The problem is that her theme has changed. A defiantly atheist/socialist take that god does not deserve our praise/Everyone has rights at birth, becomes only God can create true life (that isn't a shambling abomination made from leftover scraps that says "Grrr" and fears fire... which also works against the Prometheus subtitle). These thematic differences are not at all compatible, they change the entire meaning of the story.
If she had been more specific about the 'science', I think the story would not have become something else entirely in the popular culture (my speculation, obviously I can't prove it). It is interesting to read Chapter 3 out-of-context and see how too much macabre symbolism and not enough science explanation is easily mis-interpretted as to what is even going on in the scene.
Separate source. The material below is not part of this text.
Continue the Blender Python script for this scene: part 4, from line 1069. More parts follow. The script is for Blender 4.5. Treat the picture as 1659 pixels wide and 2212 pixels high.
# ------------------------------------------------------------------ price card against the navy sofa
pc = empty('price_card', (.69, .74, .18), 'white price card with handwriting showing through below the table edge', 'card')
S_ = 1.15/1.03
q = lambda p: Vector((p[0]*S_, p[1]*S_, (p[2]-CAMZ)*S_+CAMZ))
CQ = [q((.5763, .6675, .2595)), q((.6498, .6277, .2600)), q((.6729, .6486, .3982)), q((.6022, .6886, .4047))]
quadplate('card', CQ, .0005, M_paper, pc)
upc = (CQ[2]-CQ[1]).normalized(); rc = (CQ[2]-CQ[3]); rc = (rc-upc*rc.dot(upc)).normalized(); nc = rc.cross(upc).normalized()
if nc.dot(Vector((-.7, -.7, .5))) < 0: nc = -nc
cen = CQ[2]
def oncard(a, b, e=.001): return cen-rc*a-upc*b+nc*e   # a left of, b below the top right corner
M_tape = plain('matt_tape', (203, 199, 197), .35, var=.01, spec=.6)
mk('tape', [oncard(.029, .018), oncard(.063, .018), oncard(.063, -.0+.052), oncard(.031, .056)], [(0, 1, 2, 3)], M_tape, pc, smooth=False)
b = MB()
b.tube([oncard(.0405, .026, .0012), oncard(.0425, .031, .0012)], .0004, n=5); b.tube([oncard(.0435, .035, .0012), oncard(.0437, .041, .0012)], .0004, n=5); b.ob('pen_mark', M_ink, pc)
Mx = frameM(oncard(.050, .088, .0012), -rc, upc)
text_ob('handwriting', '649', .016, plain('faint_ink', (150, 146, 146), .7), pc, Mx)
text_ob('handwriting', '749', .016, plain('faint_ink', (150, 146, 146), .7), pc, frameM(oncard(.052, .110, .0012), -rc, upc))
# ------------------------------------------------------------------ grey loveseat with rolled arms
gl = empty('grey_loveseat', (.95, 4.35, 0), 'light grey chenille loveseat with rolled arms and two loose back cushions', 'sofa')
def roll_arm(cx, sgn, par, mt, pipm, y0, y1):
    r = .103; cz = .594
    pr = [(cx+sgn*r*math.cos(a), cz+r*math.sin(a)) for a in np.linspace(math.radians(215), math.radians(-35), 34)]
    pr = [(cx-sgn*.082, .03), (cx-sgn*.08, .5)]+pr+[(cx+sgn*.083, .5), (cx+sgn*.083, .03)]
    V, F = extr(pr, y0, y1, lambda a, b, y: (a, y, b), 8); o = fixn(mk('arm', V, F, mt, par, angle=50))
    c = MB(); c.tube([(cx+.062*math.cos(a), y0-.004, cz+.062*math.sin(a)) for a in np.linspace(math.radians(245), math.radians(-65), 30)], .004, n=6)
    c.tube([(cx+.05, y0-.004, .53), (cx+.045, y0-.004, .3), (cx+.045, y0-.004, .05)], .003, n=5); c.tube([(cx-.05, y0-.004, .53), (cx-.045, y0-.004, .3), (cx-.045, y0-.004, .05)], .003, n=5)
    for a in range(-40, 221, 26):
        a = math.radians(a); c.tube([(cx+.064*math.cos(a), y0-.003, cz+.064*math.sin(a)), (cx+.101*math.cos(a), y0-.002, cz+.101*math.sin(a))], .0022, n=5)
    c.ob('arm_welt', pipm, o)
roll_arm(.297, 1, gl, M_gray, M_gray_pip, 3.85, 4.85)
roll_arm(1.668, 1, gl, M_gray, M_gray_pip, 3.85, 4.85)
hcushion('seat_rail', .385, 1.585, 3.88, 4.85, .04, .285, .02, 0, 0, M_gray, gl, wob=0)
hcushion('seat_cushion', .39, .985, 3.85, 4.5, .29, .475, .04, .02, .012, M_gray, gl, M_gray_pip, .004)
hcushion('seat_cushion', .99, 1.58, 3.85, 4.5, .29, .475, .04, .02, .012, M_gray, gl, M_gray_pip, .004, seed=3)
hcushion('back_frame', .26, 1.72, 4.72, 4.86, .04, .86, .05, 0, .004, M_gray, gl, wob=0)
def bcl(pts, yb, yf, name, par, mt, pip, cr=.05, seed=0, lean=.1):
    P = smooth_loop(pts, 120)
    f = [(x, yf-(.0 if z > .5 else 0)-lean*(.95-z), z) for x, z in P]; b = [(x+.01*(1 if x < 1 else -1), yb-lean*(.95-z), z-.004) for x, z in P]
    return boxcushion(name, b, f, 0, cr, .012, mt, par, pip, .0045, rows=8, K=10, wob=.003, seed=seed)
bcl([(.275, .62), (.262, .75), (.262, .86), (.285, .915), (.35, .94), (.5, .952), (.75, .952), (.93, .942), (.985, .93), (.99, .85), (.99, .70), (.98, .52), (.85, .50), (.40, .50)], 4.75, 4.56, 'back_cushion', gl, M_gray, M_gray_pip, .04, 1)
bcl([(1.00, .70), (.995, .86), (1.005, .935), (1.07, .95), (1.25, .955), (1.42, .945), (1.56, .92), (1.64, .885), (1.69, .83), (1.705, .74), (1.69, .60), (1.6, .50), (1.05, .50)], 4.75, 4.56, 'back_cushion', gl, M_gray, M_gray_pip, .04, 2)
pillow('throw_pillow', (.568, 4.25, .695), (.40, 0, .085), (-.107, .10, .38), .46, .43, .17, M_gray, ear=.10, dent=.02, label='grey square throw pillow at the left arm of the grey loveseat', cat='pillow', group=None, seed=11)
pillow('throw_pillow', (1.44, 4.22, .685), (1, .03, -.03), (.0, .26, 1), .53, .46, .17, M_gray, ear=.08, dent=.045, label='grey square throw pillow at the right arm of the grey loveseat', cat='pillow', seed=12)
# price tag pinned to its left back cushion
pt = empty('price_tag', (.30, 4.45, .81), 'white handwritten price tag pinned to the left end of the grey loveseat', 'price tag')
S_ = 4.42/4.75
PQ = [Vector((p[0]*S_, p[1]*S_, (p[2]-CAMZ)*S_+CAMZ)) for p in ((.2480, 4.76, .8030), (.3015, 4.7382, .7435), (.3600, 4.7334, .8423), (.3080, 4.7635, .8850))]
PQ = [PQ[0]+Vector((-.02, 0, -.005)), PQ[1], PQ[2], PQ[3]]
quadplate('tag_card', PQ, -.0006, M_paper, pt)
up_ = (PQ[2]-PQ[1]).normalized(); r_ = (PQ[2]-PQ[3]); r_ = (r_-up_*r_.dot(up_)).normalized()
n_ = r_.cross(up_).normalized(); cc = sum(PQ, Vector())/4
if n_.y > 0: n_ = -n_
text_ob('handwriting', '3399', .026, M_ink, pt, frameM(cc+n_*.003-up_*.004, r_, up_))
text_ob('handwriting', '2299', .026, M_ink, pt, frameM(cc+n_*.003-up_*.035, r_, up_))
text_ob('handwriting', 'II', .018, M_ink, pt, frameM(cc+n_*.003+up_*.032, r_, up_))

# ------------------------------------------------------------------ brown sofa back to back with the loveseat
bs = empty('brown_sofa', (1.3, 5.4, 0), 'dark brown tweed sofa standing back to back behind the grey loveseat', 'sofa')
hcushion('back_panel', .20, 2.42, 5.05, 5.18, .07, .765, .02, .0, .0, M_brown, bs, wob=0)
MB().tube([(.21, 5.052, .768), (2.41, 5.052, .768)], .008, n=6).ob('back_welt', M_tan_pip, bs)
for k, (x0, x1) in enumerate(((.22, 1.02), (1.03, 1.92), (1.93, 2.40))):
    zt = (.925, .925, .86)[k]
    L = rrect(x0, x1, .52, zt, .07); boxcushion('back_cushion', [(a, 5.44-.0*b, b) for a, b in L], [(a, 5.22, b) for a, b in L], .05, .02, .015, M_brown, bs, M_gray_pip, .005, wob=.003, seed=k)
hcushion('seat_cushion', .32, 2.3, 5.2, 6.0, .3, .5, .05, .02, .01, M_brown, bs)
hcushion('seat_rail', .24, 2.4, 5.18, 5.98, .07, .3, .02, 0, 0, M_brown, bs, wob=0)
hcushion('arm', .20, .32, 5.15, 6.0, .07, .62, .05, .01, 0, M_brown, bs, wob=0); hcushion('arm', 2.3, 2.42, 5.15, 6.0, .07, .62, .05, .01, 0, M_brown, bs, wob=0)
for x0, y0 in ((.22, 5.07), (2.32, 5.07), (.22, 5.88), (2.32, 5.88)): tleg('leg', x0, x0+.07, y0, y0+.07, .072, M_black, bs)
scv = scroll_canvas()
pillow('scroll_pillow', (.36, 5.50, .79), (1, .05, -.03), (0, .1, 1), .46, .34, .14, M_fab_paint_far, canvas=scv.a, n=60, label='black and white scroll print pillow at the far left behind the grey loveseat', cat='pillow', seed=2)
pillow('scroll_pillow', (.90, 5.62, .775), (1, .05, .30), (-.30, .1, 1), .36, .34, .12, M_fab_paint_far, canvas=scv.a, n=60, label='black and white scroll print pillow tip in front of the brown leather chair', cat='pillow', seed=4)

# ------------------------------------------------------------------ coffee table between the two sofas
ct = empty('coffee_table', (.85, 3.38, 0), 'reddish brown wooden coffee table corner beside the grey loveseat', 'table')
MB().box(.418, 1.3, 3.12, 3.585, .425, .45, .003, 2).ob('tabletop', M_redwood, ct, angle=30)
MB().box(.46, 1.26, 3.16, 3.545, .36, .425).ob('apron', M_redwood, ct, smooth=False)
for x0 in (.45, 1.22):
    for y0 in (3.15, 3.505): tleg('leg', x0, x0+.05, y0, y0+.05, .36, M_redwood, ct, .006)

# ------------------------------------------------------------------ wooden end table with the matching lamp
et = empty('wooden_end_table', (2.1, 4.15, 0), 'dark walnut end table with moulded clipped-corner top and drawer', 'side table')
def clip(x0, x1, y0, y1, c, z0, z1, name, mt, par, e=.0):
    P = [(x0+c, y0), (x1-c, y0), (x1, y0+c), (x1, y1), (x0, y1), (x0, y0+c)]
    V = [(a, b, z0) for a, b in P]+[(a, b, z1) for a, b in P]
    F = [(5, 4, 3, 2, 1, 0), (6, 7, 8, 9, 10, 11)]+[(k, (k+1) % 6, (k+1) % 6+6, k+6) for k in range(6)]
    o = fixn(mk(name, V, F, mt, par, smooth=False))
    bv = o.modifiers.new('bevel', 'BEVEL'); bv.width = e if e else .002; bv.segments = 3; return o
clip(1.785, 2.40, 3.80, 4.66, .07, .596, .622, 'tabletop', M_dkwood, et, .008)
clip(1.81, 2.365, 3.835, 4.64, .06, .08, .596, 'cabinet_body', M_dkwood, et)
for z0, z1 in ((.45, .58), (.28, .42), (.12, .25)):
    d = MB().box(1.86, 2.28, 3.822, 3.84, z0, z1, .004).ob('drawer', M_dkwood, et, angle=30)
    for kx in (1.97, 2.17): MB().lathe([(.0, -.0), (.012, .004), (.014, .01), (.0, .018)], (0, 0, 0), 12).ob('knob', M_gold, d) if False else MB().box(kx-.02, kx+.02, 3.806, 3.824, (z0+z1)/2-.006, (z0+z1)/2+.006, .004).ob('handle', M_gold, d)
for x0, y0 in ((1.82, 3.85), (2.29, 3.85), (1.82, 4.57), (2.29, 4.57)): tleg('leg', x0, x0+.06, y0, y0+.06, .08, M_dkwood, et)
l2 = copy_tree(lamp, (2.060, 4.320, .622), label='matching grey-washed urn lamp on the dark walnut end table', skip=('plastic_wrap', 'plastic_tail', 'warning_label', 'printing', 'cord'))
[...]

I'm convinced the 'new' monster was also created by Shelley, but unintentionally (like Victor). If that's the only chapter you read, it's easy to get the impression the monster was directly assembled from human corpses. Later chapters do not describe a creature made from dead bodies, it is something new and unnatural, beautiful and revolting.
TL;DR
Write what you want and get the emotions right. Any science you are too specific about will be out-dated in a decade. When the movie comes out, Hollywood will destroy your intent anyway.